Source material:
================

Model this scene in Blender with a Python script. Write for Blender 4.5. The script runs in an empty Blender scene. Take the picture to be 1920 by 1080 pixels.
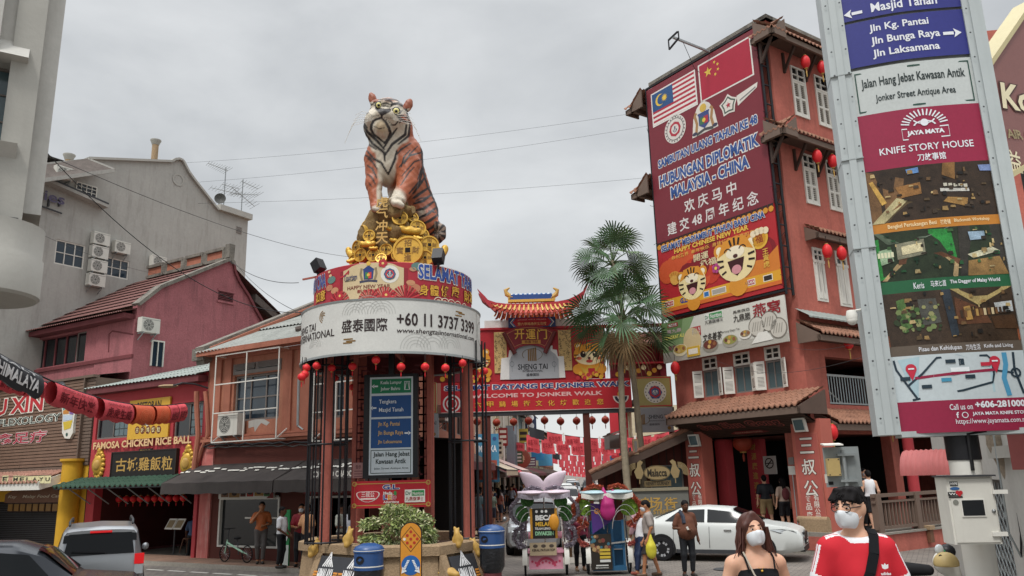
import bpy,math,random
import numpy as np
from mathutils import Matrix,Vector
C=bpy.context.scene.collection
random.seed(7)
rad=math.radians
FP,PIT,ROL,CAMZ=1474.0,rad(13.4),rad(1.58),2.45
CAM=np.array([0,0,CAMZ])
Fw=np.array([0,math.cos(PIT),math.sin(PIT)])
U0=np.array([0,-math.sin(PIT),math.cos(PIT)])
R0=np.array([1.,0,0])
Up=U0*math.cos(ROL)+R0*math.sin(ROL)
Rt=R0*math.cos(ROL)-U0*math.sin(ROL)
cam=bpy.data.cameras.new('camera')
cam.sensor_width=36;cam.lens=FP/1920*36;cam.clip_start=.1;cam.clip_end=3000
camo=bpy.data.objects.new('camera',cam);C.objects.link(camo)
camo.matrix_world=Matrix(((Rt[0],Up[0],-Fw[0],0),(Rt[1],Up[1],-Fw[1],0),(Rt[2],Up[2],-Fw[2],CAMZ),(0,0,0,1)))
bpy.context.scene.camera=camo
SUN_EL,SUN_AZ=rad(58),rad(205)
sc=bpy.context.scene
sc.view_settings.view_transform='Standard';sc.view_settings.look='None'
sc.view_settings.exposure=0.55;sc.view_settings.gamma=1
w=bpy.data.worlds.new('World');sc.world=w;w.use_nodes=True
nt=w.node_tree;nt.nodes.clear()
def _n(t,**k):
 n=nt.nodes.new(t)
 for a,b in k.items():setattr(n,a,b)
 return n
out=_n('ShaderNodeOutputWorld');mix=_n('ShaderNodeMixShader');bg1=_n('ShaderNodeBackground');bg2=_n('ShaderNodeBackground')
sky=_n('ShaderNodeTexSky',sky_type='NISHITA',sun_disc=False,sun_elevation=SUN_EL,sun_rotation=SUN_AZ)
nt.links.new(sky.outputs[0],bg1.inputs[0]);bg1.inputs[1].default_value=.08
tc=_n('ShaderNodeTexCoord');mp=_n('ShaderNodeMapping');mp.inputs['Scale'].default_value=(1.6,1.6,3.4)
nz=_n('ShaderNodeTexNoise');nz.inputs['Scale'].default_value=1.5;nz.inputs['Detail'].default_value=7;nz.inputs['Roughness'].default_value=.52;nz.inputs['Distortion'].default_value=.25
nt.links.new(tc.outputs['Generated'],mp.inputs[0]);nt.links.new(mp.outputs[0],nz.inputs[0])
r1=_n('ShaderNodeValToRGB');e=r1.color_ramp.elements
e[0].position=.34;e[0].color=(.62,.635,.645,1);e[1].position=.66;e[1].color=(.98,.985,.98,1)
nt.links.new(nz.outputs[0],r1.inputs[0])
sx=_n('ShaderNodeSeparateXYZ');nt.links.new(tc.outputs['Generated'],sx.inputs[0])
r2=_n('ShaderNodeValToRGB');e=r2.color_ramp.elements
e[0].position=.0;e[0].color=(.80,.80,.79,1);e[1].position=1;e[1].color=(2.9,2.95,3.0,1)
q=e.new(.3);q.color=(.60,.61,.615,1);q=e.new(.55);q.color=(.62,.63,.64,1);q=e.new(.75);q.color=(1.9,1.92,1.95,1)
nt.links.new(sx.outputs[2],r2.inputs[0])
mm=_n('ShaderNodeMix',data_type='RGBA',blend_type='MULTIPLY');mm.inputs[0].default_value=1
nt.links.new(r1.outputs[0],mm.inputs[6]);nt.links.new(r2.outputs[0],mm.inputs[7]);nt.links.new(mm.outputs[2],bg2.inputs[0])
bg2.inputs[1].default_value=.92
mix.inputs[0].default_value=.9
nt.links.new(bg1.outputs[0],mix.inputs[1]);nt.links.new(bg2.outputs[0],mix.inputs[2]);nt.links.new(mix.outputs[0],out.inputs[0])
sl=bpy.data.lights.new('sun','SUN');sl.energy=1.35;sl.angle=rad(11);sl.color=(1,.965,.92)
so=bpy.data.objects.new('sun',sl);C.objects.link(so)
sd=Vector((math.sin(SUN_AZ)*math.cos(SUN_EL),math.cos(SUN_AZ)*math.cos(SUN_EL),math.sin(SUN_EL)))
so.rotation_euler=sd.to_track_quat('Z','Y').to_euler()
def ray(x,y):return Fw+Rt*(x-960)/FP-Up*(y-540)/FP
def gnd(x,y,z=0.):
 d=ray(x,y);return CAM+d*(z-CAMZ)/d[2]
def atY(x,y,Y):
 d=ray(x,y);return CAM+d*Y/d[1]
def gh(Y):
 t=min(1,max(0,(15.5-Y)/8.));return .56*t*t*(3-2*t)
Z3=np.array([0,0,1.])
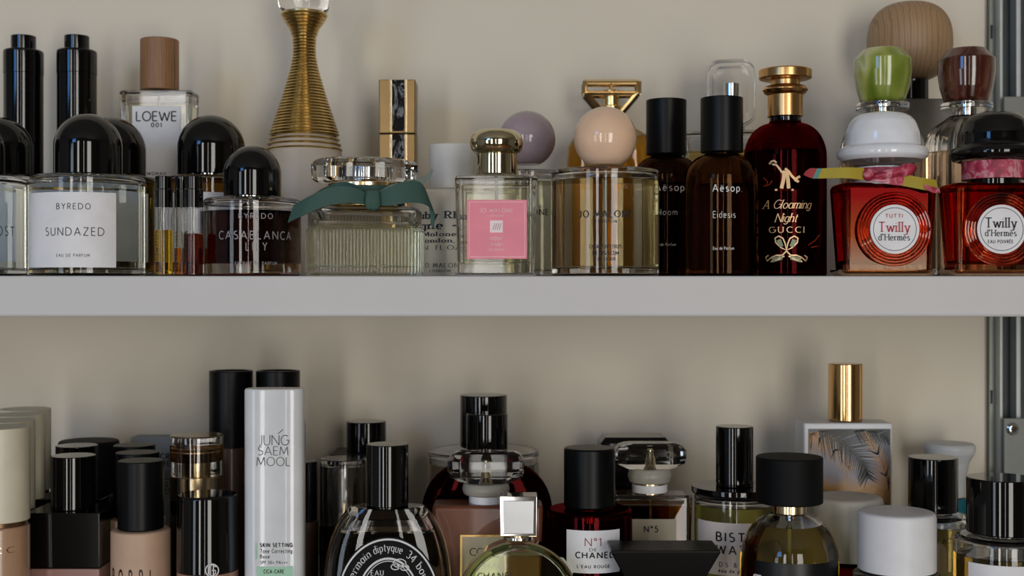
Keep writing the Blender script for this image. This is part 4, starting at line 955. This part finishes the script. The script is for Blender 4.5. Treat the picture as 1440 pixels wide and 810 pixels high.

================

Short exercise: Retype each line of the listing above word for word. Exclude the pictures.

Exercise result:
Model this scene in Blender with a Python script. Write for Blender 4.5. The script runs in an empty Blender scene. Take the picture to be 1920 by 1080 pixels.
import bpy,math,random
import numpy as np
from mathutils import Matrix,Vector
C=bpy.context.scene.collection
random.seed(7)
rad=math.radians
FP,PIT,ROL,CAMZ=1474.0,rad(13.4),rad(1.58),2.45
CAM=np.array([0,0,CAMZ])
Fw=np.array([0,math.cos(PIT),math.sin(PIT)])
U0=np.array([0,-math.sin(PIT),math.cos(PIT)])
R0=np.array([1.,0,0])
Up=U0*math.cos(ROL)+R0*math.sin(ROL)
Rt=R0*math.cos(ROL)-U0*math.sin(ROL)
cam=bpy.data.cameras.new('camera')
cam.sensor_width=36;cam.lens=FP/1920*36;cam.clip_start=.1;cam.clip_end=3000
camo=bpy.data.objects.new('camera',cam);C.objects.link(camo)
camo.matrix_world=Matrix(((Rt[0],Up[0],-Fw[0],0),(Rt[1],Up[1],-Fw[1],0),(Rt[2],Up[2],-Fw[2],CAMZ),(0,0,0,1)))
bpy.context.scene.camera=camo
SUN_EL,SUN_AZ=rad(58),rad(205)
sc=bpy.context.scene
sc.view_settings.view_transform='Standard';sc.view_settings.look='None'
sc.view_settings.exposure=0.55;sc.view_settings.gamma=1
w=bpy.data.worlds.new('World');sc.world=w;w.use_nodes=True
nt=w.node_tree;nt.nodes.clear()
def _n(t,**k):
 n=nt.nodes.new(t)
 for a,b in k.items():setattr(n,a,b)
 return n
out=_n('ShaderNodeOutputWorld');mix=_n('ShaderNodeMixShader');bg1=_n('ShaderNodeBackground');bg2=_n('ShaderNodeBackground')
sky=_n('ShaderNodeTexSky',sky_type='NISHITA',sun_disc=False,sun_elevation=SUN_EL,sun_rotation=SUN_AZ)
nt.links.new(sky.outputs[0],bg1.inputs[0]);bg1.inputs[1].default_value=.08
tc=_n('ShaderNodeTexCoord');mp=_n('ShaderNodeMapping');mp.inputs['Scale'].default_value=(1.6,1.6,3.4)
nz=_n('ShaderNodeTexNoise');nz.inputs['Scale'].default_value=1.5;nz.inputs['Detail'].default_value=7;nz.inputs['Roughness'].default_value=.52;nz.inputs['Distortion'].default_value=.25
nt.links.new(tc.outputs['Generated'],mp.inputs[0]);nt.links.new(mp.outputs[0],nz.inputs[0])
r1=_n('ShaderNodeValToRGB');e=r1.color_ramp.elements
e[0].position=.34;e[0].color=(.62,.635,.645,1);e[1].position=.66;e[1].color=(.98,.985,.98,1)
nt.links.new(nz.outputs[0],r1.inputs[0])
sx=_n('ShaderNodeSeparateXYZ');nt.links.new(tc.outputs['Generated'],sx.inputs[0])
r2=_n('ShaderNodeValToRGB');e=r2.color_ramp.elements
e[0].position=.0;e[0].color=(.80,.80,.79,1);e[1].position=1;e[1].color=(2.9,2.95,3.0,1)
q=e.new(.3);q.color=(.60,.61,.615,1);q=e.new(.55);q.color=(.62,.63,.64,1);q=e.new(.75);q.color=(1.9,1.92,1.95,1)
nt.links.new(sx.outputs[2],r2.inputs[0])
mm=_n('ShaderNodeMix',data_type='RGBA',blend_type='MULTIPLY');mm.inputs[0].default_value=1
nt.links.new(r1.outputs[0],mm.inputs[6]);nt.links.new(r2.outputs[0],mm.inputs[7]);nt.links.new(mm.outputs[2],bg2.inputs[0])
bg2.inputs[1].default_value=.92
mix.inputs[0].default_value=.9
nt.links.new(bg1.outputs[0],mix.inputs[1]);nt.links.new(bg2.outputs[0],mix.inputs[2]);nt.links.new(mix.outputs[0],out.inputs[0])
sl=bpy.data.lights.new('sun','SUN');sl.energy=1.35;sl.angle=rad(11);sl.color=(1,.965,.92)
so=bpy.data.objects.new('sun',sl);C.objects.link(so)
sd=Vector((math.sin(SUN_AZ)*math.cos(SUN_EL),math.cos(SUN_AZ)*math.cos(SUN_EL),math.sin(SUN_EL)))
so.rotation_euler=sd.to_track_quat('Z','Y').to_euler()
def ray(x,y):return Fw+Rt*(x-960)/FP-Up*(y-540)/FP
def gnd(x,y,z=0.):
 d=ray(x,y);return CAM+d*(z-CAMZ)/d[2]
def atY(x,y,Y):
 d=ray(x,y);return CAM+d*Y/d[1]
def gh(Y):
 t=min(1,max(0,(15.5-Y)/8.));return .56*t*t*(3-2*t)
Z3=np.array([0,0,1.])
Keep writing the Blender script for this image. This is part 4, starting at line 955. This part finishes the script. The script is for Blender 4.5. Treat the picture as 1440 pixels wide and 810 pixels high.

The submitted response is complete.